Monday, April 4, 2011

More on GE's tax avoidance

Five Ways GE Plays The Tax Game
When it comes to interpreting the intricacies of tax accounting, few companies can match the depth of personnel GE hires for its tax department. What makes GE unusual, according to tax lawyers and accountants, is its practice of recruiting dozens of former tax officials from Washington's official tax world. 
"An important rule to live by," a senior GE tax lawyer, Rick D'Avino, told a conference in 2007, "is to ensure that the tax team has as many former government tax experts as possible" to "help see both sides of an issue more effectively." D'Avino, a GE vice president, mentioned the IRS, Capitol Hill and Treasury as places to look when building a team and talked about how a former IRS lawyer working for GE helped the company build a "cooperative relationship" with the service. 
The next year, GE hired the senior IRS official who was overseeing the service's transfer pricing program, under which large multinational companies like GE negotiate with the IRS about how to price products and services among subsidiaries.
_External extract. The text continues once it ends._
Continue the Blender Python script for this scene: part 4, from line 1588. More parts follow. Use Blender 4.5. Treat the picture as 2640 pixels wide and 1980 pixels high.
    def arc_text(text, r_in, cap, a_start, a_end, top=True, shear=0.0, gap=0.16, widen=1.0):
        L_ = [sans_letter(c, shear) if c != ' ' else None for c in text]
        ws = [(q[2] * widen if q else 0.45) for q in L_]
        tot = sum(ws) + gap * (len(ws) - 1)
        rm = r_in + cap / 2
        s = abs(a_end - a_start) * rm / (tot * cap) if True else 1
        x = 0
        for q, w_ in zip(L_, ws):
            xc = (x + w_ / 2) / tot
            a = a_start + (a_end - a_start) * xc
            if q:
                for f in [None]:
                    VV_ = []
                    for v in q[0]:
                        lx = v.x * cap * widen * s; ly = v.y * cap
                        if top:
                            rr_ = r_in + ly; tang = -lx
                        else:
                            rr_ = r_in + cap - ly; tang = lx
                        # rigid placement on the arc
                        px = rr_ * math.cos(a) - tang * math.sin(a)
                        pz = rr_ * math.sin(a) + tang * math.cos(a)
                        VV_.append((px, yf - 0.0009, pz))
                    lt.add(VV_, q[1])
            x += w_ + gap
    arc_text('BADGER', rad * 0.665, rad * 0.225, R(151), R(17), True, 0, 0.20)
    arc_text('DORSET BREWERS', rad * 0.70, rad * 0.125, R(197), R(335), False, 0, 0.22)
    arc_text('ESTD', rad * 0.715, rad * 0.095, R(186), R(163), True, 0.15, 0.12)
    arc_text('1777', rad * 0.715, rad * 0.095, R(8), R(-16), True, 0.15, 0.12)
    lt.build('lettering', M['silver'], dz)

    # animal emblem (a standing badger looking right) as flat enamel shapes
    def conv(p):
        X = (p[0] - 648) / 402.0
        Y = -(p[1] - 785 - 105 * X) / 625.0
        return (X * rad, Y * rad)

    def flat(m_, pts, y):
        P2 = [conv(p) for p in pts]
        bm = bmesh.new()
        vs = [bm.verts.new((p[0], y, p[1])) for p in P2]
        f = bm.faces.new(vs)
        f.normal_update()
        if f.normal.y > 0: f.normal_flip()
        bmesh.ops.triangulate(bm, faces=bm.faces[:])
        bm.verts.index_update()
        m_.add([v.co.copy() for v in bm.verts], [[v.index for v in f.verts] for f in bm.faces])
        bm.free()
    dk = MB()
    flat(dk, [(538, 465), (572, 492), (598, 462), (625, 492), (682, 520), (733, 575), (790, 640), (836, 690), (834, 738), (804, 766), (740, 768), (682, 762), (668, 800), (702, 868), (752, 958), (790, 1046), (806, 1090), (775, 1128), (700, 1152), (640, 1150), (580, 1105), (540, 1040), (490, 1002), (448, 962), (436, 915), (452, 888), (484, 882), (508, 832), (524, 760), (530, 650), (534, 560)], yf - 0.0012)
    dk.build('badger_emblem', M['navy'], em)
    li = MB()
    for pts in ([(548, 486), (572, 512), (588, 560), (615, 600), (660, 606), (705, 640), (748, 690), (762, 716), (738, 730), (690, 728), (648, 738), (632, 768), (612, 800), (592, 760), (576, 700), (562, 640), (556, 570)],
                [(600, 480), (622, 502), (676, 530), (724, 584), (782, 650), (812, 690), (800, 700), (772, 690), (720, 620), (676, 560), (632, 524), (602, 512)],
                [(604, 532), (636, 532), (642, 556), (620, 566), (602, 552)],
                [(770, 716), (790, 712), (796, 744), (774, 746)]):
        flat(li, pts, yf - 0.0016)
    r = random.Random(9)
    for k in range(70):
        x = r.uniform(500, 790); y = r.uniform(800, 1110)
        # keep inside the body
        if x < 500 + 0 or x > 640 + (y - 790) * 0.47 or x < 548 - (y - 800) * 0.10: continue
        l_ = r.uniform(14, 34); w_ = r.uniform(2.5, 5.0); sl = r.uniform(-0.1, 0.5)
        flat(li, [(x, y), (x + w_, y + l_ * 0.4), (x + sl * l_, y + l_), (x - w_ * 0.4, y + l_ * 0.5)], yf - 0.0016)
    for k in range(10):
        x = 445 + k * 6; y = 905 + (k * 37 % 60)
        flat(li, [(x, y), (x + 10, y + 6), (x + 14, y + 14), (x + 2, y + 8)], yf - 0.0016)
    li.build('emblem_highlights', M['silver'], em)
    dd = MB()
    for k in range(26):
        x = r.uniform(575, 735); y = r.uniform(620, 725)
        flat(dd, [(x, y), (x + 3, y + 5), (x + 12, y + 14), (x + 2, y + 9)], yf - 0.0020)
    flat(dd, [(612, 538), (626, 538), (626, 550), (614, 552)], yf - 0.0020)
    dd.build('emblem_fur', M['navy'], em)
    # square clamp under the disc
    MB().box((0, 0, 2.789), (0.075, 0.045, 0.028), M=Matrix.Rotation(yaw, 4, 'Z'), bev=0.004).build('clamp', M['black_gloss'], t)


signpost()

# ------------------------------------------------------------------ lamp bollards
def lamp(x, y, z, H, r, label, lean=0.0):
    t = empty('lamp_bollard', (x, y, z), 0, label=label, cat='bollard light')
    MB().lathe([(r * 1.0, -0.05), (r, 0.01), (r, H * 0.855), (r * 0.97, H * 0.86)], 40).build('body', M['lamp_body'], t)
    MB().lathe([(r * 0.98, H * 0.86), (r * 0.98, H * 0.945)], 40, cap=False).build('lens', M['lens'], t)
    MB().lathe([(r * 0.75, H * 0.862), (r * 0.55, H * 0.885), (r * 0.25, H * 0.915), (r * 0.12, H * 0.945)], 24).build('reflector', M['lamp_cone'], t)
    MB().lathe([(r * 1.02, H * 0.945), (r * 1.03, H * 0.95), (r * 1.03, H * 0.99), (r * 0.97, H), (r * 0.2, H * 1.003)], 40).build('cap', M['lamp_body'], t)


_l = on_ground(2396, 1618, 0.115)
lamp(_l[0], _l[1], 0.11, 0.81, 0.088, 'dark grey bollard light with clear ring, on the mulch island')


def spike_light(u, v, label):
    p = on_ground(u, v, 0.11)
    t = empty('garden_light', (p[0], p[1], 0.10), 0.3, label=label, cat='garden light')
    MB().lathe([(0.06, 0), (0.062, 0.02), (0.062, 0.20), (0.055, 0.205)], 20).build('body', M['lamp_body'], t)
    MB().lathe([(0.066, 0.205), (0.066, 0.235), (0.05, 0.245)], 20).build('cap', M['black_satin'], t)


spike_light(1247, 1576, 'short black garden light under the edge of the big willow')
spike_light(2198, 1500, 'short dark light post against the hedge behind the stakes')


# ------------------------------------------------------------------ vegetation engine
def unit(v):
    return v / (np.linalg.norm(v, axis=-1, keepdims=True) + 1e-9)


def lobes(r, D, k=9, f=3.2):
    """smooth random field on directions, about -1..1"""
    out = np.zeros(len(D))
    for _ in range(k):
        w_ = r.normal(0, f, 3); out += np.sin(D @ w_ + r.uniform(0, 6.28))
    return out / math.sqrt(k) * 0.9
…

The subject is controversial because it can allow companies to shift profits to lower-tax countries. 
Samuels, the head of GE's tax department, is a former Treasury tax official himself.
The real tax avoidance scandal centers on dividends and capital gains
The scandal is not that GE is paying no U.S. taxes for 2010; that will be temporary. The scandal is that we’re not facing the realities of globalized business. Liberals would penalize U.S. multinationals by raising their taxes; conservatives champion dubious tax cuts for the rich. Whatever their partisan appeal, these policies do little for the economy. It’s true that many factors influence where companies expand: wage rates, local markets, government regulations, exchange rates. But if we take away one factor — taxes — we’re crippling our ability to compete for global business.